Requirement> Take the material below and write it all out again exactly.

Material provided>
◆ ◆ ◆ ◆ ◆ ◆ ◆
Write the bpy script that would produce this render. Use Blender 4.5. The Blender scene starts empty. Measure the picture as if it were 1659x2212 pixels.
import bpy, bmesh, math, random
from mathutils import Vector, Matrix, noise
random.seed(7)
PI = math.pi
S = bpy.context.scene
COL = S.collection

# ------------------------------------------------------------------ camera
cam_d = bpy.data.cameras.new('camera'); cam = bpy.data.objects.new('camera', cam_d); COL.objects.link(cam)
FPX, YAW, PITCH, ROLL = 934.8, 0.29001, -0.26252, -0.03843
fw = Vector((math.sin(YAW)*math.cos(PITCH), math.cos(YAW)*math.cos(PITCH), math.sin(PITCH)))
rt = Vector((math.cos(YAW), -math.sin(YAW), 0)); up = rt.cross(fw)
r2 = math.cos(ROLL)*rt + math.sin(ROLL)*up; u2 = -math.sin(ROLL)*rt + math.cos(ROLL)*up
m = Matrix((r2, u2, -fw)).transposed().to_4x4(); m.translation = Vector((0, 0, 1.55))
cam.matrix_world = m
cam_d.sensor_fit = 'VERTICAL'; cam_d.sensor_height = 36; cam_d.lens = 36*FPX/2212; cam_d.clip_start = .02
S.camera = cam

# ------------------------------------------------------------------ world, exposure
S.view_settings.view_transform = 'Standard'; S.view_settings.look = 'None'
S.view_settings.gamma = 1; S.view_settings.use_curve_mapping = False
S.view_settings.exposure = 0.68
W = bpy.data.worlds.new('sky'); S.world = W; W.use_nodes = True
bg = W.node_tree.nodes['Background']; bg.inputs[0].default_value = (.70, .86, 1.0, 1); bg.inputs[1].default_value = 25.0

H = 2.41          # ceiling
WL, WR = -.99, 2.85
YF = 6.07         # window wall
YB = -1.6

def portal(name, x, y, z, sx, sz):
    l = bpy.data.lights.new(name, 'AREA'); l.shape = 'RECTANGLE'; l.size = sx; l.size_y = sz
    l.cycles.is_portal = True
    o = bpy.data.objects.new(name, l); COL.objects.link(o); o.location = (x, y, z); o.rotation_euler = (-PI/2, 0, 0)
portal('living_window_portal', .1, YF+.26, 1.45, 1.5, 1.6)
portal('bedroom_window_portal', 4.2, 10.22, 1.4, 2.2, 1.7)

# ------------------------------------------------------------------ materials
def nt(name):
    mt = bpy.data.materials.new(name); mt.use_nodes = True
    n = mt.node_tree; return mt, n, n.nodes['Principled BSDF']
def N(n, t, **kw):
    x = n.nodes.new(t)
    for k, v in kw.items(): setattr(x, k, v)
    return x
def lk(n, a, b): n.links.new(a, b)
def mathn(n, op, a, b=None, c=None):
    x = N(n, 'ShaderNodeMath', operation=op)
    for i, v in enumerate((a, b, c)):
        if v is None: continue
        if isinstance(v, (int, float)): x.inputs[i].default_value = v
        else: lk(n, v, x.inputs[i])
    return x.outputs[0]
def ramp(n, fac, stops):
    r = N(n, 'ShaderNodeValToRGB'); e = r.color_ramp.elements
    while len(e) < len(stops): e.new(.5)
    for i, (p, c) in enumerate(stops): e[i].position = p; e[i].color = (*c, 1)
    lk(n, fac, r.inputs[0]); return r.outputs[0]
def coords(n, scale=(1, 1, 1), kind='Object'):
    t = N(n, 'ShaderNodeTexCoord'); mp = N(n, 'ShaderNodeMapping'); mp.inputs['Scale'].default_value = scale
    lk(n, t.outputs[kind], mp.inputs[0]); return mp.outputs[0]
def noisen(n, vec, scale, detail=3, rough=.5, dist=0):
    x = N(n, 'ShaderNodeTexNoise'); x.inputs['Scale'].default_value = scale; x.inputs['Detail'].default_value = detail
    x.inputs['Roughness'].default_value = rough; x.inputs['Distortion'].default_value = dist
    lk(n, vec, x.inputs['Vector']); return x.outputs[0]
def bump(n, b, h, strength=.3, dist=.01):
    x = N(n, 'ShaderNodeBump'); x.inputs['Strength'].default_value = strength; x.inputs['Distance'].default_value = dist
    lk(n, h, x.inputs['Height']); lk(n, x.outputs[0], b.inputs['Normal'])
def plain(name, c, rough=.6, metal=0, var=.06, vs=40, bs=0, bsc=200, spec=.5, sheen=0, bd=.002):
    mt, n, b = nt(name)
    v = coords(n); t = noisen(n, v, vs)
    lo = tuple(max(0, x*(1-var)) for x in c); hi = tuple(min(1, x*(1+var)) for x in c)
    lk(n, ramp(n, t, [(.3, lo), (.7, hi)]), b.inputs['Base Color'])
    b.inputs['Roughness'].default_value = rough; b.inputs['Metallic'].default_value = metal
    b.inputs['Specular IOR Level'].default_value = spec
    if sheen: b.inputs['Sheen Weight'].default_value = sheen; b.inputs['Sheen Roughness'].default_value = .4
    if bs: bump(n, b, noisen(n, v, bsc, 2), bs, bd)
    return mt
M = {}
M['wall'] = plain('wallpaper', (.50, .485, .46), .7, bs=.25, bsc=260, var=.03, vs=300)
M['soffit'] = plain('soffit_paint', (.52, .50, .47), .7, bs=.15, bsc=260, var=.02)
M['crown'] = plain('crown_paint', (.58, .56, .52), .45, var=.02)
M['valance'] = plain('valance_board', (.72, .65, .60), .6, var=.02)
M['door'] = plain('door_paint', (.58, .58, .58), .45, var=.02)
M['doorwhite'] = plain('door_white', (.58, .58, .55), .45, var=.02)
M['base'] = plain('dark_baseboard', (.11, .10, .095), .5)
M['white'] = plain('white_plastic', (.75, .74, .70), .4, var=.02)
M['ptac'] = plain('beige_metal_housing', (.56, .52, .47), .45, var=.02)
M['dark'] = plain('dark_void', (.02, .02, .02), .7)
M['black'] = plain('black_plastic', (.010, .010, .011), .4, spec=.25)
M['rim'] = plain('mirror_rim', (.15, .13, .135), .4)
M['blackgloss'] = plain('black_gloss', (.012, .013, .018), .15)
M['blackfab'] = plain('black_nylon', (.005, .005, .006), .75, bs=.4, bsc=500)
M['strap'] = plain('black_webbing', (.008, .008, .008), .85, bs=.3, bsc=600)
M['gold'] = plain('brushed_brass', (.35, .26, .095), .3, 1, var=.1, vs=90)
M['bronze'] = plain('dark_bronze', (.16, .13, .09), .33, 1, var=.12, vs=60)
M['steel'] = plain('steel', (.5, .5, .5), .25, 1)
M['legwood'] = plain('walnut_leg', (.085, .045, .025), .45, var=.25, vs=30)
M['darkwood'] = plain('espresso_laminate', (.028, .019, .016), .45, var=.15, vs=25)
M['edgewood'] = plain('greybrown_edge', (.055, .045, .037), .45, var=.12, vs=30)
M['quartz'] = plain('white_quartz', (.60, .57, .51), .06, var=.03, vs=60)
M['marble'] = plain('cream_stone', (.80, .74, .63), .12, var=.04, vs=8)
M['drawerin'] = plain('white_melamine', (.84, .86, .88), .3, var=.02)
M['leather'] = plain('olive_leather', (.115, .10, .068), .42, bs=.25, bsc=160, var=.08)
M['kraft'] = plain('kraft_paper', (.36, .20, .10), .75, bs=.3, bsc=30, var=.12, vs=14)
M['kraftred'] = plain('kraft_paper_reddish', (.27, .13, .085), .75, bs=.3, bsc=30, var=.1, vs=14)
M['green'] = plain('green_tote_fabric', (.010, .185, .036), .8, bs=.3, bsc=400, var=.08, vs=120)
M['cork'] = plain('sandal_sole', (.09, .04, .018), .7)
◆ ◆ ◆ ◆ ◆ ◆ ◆
The reply>
Write the bpy script that would produce this render. Use Blender 4.5. The Blender scene starts empty. Measure the picture as if it were 1659x2212 pixels.
import bpy, bmesh, math, random
from mathutils import Vector, Matrix, noise
random.seed(7)
PI = math.pi
S = bpy.context.scene
COL = S.collection

# ------------------------------------------------------------------ camera
cam_d = bpy.data.cameras.new('camera'); cam = bpy.data.objects.new('camera', cam_d); COL.objects.link(cam)
FPX, YAW, PITCH, ROLL = 934.8, 0.29001, -0.26252, -0.03843
fw = Vector((math.sin(YAW)*math.cos(PITCH), math.cos(YAW)*math.cos(PITCH), math.sin(PITCH)))
rt = Vector((math.cos(YAW), -math.sin(YAW), 0)); up = rt.cross(fw)
r2 = math.cos(ROLL)*rt + math.sin(ROLL)*up; u2 = -math.sin(ROLL)*rt + math.cos(ROLL)*up
m = Matrix((r2, u2, -fw)).transposed().to_4x4(); m.translation = Vector((0, 0, 1.55))
cam.matrix_world = m
cam_d.sensor_fit = 'VERTICAL'; cam_d.sensor_height = 36; cam_d.lens = 36*FPX/2212; cam_d.clip_start = .02
S.camera = cam

# ------------------------------------------------------------------ world, exposure
S.view_settings.view_transform = 'Standard'; S.view_settings.look = 'None'
S.view_settings.gamma = 1; S.view_settings.use_curve_mapping = False
S.view_settings.exposure = 0.68
W = bpy.data.worlds.new('sky'); S.world = W; W.use_nodes = True
bg = W.node_tree.nodes['Background']; bg.inputs[0].default_value = (.70, .86, 1.0, 1); bg.inputs[1].default_value = 25.0

H = 2.41          # ceiling
WL, WR = -.99, 2.85
YF = 6.07         # window wall
YB = -1.6

def portal(name, x, y, z, sx, sz):
    l = bpy.data.lights.new(name, 'AREA'); l.shape = 'RECTANGLE'; l.size = sx; l.size_y = sz
    l.cycles.is_portal = True
    o = bpy.data.objects.new(name, l); COL.objects.link(o); o.location = (x, y, z); o.rotation_euler = (-PI/2, 0, 0)
portal('living_window_portal', .1, YF+.26, 1.45, 1.5, 1.6)
portal('bedroom_window_portal', 4.2, 10.22, 1.4, 2.2, 1.7)

# ------------------------------------------------------------------ materials
def nt(name):
    mt = bpy.data.materials.new(name); mt.use_nodes = True
    n = mt.node_tree; return mt, n, n.nodes['Principled BSDF']
def N(n, t, **kw):
    x = n.nodes.new(t)
    for k, v in kw.items(): setattr(x, k, v)
    return x
def lk(n, a, b): n.links.new(a, b)
def mathn(n, op, a, b=None, c=None):
    x = N(n, 'ShaderNodeMath', operation=op)
    for i, v in enumerate((a, b, c)):
        if v is None: continue
        if isinstance(v, (int, float)): x.inputs[i].default_value = v
        else: lk(n, v, x.inputs[i])
    return x.outputs[0]
def ramp(n, fac, stops):
    r = N(n, 'ShaderNodeValToRGB'); e = r.color_ramp.elements
    while len(e) < len(stops): e.new(.5)
    for i, (p, c) in enumerate(stops): e[i].position = p; e[i].color = (*c, 1)
    lk(n, fac, r.inputs[0]); return r.outputs[0]
def coords(n, scale=(1, 1, 1), kind='Object'):
    t = N(n, 'ShaderNodeTexCoord'); mp = N(n, 'ShaderNodeMapping'); mp.inputs['Scale'].default_value = scale
    lk(n, t.outputs[kind], mp.inputs[0]); return mp.outputs[0]
def noisen(n, vec, scale, detail=3, rough=.5, dist=0):
    x = N(n, 'ShaderNodeTexNoise'); x.inputs['Scale'].default_value = scale; x.inputs['Detail'].default_value = detail
    x.inputs['Roughness'].default_value = rough; x.inputs['Distortion'].default_value = dist
    lk(n, vec, x.inputs['Vector']); return x.outputs[0]
def bump(n, b, h, strength=.3, dist=.01):
    x = N(n, 'ShaderNodeBump'); x.inputs['Strength'].default_value = strength; x.inputs['Distance'].default_value = dist
    lk(n, h, x.inputs['Height']); lk(n, x.outputs[0], b.inputs['Normal'])
def plain(name, c, rough=.6, metal=0, var=.06, vs=40, bs=0, bsc=200, spec=.5, sheen=0, bd=.002):
    mt, n, b = nt(name)
    v = coords(n); t = noisen(n, v, vs)
    lo = tuple(max(0, x*(1-var)) for x in c); hi = tuple(min(1, x*(1+var)) for x in c)
    lk(n, ramp(n, t, [(.3, lo), (.7, hi)]), b.inputs['Base Color'])
    b.inputs['Roughness'].default_value = rough; b.inputs['Metallic'].default_value = metal
    b.inputs['Specular IOR Level'].default_value = spec
    if sheen: b.inputs['Sheen Weight'].default_value = sheen; b.inputs['Sheen Roughness'].default_value = .4
    if bs: bump(n, b, noisen(n, v, bsc, 2), bs, bd)
    return mt
M = {}
M['wall'] = plain('wallpaper', (.50, .485, .46), .7, bs=.25, bsc=260, var=.03, vs=300)
M['soffit'] = plain('soffit_paint', (.52, .50, .47), .7, bs=.15, bsc=260, var=.02)
M['crown'] = plain('crown_paint', (.58, .56, .52), .45, var=.02)
M['valance'] = plain('valance_board', (.72, .65, .60), .6, var=.02)
M['door'] = plain('door_paint', (.58, .58, .58), .45, var=.02)
M['doorwhite'] = plain('door_white', (.58, .58, .55), .45, var=.02)
M['base'] = plain('dark_baseboard', (.11, .10, .095), .5)
M['white'] = plain('white_plastic', (.75, .74, .70), .4, var=.02)
M['ptac'] = plain('beige_metal_housing', (.56, .52, .47), .45, var=.02)
M['dark'] = plain('dark_void', (.02, .02, .02), .7)
M['black'] = plain('black_plastic', (.010, .010, .011), .4, spec=.25)
M['rim'] = plain('mirror_rim', (.15, .13, .135), .4)
M['blackgloss'] = plain('black_gloss', (.012, .013, .018), .15)
M['blackfab'] = plain('black_nylon', (.005, .005, .006), .75, bs=.4, bsc=500)
M['strap'] = plain('black_webbing', (.008, .008, .008), .85, bs=.3, bsc=600)
M['gold'] = plain('brushed_brass', (.35, .26, .095), .3, 1, var=.1, vs=90)
M['bronze'] = plain('dark_bronze', (.16, .13, .09), .33, 1, var=.12, vs=60)
M['steel'] = plain('steel', (.5, .5, .5), .25, 1)
M['legwood'] = plain('walnut_leg', (.085, .045, .025), .45, var=.25, vs=30)
M['darkwood'] = plain('espresso_laminate', (.028, .019, .016), .45, var=.15, vs=25)
M['edgewood'] = plain('greybrown_edge', (.055, .045, .037), .45, var=.12, vs=30)
M['quartz'] = plain('white_quartz', (.60, .57, .51), .06, var=.03, vs=60)
M['marble'] = plain('cream_stone', (.80, .74, .63), .12, var=.04, vs=8)
M['drawerin'] = plain('white_melamine', (.84, .86, .88), .3, var=.02)
M['leather'] = plain('olive_leather', (.115, .10, .068), .42, bs=.25, bsc=160, var=.08)
M['kraft'] = plain('kraft_paper', (.36, .20, .10), .75, bs=.3, bsc=30, var=.12, vs=14)
M['kraftred'] = plain('kraft_paper_reddish', (.27, .13, .085), .75, bs=.3, bsc=30, var=.1, vs=14)
M['green'] = plain('green_tote_fabric', (.010, .185, .036), .8, bs=.3, bsc=400, var=.08, vs=120)
M['cork'] = plain('sandal_sole', (.09, .04, .018), .7)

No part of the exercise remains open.